Required work:
Begin at the first line and end at the line containing "stick([(2418, 2138), (2470, 2105)], .05, 'grey". Extract exactly those lines.

Information provided:
━━━━━━━━━━━━━━━━━━━━━━━━━━━━━━
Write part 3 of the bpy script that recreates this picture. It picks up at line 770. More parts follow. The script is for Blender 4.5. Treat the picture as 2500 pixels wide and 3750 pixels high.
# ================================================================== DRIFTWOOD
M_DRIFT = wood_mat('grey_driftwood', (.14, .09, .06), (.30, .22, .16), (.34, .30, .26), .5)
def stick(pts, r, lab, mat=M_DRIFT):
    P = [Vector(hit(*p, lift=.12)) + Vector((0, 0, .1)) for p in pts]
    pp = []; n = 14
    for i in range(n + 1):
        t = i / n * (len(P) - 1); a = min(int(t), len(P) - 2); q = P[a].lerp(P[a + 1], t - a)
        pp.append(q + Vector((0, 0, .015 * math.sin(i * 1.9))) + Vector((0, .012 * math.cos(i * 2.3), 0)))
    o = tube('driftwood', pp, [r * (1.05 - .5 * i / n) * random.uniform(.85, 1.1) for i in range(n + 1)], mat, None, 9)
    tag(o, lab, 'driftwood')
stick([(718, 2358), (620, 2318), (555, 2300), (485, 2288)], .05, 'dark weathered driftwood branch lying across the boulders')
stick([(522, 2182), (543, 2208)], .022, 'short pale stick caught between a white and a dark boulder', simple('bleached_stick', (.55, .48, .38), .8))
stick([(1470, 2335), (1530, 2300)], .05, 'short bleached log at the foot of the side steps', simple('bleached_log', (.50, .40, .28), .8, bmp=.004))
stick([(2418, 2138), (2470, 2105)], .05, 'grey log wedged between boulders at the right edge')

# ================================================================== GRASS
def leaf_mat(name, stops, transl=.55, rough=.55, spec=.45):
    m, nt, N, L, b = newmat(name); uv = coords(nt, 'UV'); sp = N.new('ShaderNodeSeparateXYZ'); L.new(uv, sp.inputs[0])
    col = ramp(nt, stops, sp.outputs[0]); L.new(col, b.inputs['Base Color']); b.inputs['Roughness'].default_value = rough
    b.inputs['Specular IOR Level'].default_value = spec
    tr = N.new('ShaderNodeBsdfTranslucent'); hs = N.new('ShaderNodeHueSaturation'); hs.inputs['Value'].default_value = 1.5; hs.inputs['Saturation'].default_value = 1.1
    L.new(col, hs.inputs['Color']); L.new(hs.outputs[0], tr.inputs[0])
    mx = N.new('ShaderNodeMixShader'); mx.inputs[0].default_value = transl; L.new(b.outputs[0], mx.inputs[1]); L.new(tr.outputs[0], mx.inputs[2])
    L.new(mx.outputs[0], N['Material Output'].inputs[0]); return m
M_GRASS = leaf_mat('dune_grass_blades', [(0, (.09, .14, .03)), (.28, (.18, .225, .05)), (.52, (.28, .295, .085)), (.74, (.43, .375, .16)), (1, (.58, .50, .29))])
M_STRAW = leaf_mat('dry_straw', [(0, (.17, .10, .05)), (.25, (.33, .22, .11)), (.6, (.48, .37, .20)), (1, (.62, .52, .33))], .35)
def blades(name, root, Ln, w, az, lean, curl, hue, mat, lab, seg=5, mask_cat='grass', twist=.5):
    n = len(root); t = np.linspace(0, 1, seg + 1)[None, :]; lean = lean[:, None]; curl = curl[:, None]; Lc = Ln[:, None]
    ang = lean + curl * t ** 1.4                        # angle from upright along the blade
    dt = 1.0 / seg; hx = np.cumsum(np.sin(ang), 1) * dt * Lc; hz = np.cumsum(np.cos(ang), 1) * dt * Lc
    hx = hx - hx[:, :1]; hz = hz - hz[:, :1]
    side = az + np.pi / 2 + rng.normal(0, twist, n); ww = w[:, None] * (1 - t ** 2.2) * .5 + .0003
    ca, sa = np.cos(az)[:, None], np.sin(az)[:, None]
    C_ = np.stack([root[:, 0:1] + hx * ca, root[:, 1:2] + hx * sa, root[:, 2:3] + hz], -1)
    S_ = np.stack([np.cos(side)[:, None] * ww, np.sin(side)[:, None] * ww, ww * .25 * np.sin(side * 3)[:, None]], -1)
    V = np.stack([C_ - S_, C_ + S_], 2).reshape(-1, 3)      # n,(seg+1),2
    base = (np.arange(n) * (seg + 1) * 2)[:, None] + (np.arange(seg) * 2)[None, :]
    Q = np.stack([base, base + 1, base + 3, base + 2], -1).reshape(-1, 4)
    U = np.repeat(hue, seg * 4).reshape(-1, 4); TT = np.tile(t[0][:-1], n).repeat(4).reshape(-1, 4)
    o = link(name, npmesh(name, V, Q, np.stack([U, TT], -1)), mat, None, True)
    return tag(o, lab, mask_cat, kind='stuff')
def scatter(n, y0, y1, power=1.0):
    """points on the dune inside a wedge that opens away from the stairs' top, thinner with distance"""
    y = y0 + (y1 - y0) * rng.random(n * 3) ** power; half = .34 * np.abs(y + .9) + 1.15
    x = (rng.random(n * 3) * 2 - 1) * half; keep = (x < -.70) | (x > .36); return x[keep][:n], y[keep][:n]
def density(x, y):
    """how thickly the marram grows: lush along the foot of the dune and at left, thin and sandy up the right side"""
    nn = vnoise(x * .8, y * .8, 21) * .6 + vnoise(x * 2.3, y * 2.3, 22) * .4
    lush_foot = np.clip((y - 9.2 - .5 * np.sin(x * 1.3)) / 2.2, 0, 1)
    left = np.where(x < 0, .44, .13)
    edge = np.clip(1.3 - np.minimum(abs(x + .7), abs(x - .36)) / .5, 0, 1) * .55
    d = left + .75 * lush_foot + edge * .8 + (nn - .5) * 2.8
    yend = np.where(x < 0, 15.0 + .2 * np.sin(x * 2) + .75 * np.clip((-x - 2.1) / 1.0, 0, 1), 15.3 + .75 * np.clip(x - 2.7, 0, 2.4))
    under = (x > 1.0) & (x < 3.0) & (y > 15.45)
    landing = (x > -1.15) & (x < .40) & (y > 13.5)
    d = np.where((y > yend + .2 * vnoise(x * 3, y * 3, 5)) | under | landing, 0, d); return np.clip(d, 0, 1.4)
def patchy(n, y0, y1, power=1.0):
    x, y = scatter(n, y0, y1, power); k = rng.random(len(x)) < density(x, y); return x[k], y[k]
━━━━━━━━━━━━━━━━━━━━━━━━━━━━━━
Problem solution:
Write part 3 of the bpy script that recreates this picture. It picks up at line 770. More parts follow. The script is for Blender 4.5. Treat the picture as 2500 pixels wide and 3750 pixels high.
# ================================================================== DRIFTWOOD
M_DRIFT = wood_mat('grey_driftwood', (.14, .09, .06), (.30, .22, .16), (.34, .30, .26), .5)
def stick(pts, r, lab, mat=M_DRIFT):
    P = [Vector(hit(*p, lift=.12)) + Vector((0, 0, .1)) for p in pts]
    pp = []; n = 14
    for i in range(n + 1):
        t = i / n * (len(P) - 1); a = min(int(t), len(P) - 2); q = P[a].lerp(P[a + 1], t - a)
        pp.append(q + Vector((0, 0, .015 * math.sin(i * 1.9))) + Vector((0, .012 * math.cos(i * 2.3), 0)))
    o = tube('driftwood', pp, [r * (1.05 - .5 * i / n) * random.uniform(.85, 1.1) for i in range(n + 1)], mat, None, 9)
    tag(o, lab, 'driftwood')
stick([(718, 2358), (620, 2318), (555, 2300), (485, 2288)], .05, 'dark weathered driftwood branch lying across the boulders')
stick([(522, 2182), (543, 2208)], .022, 'short pale stick caught between a white and a dark boulder', simple('bleached_stick', (.55, .48, .38), .8))
stick([(1470, 2335), (1530, 2300)], .05, 'short bleached log at the foot of the side steps', simple('bleached_log', (.50, .40, .28), .8, bmp=.004))
stick([(2418, 2138), (2470, 2105)], .05, 'grey log wedged between boulders at the right edge')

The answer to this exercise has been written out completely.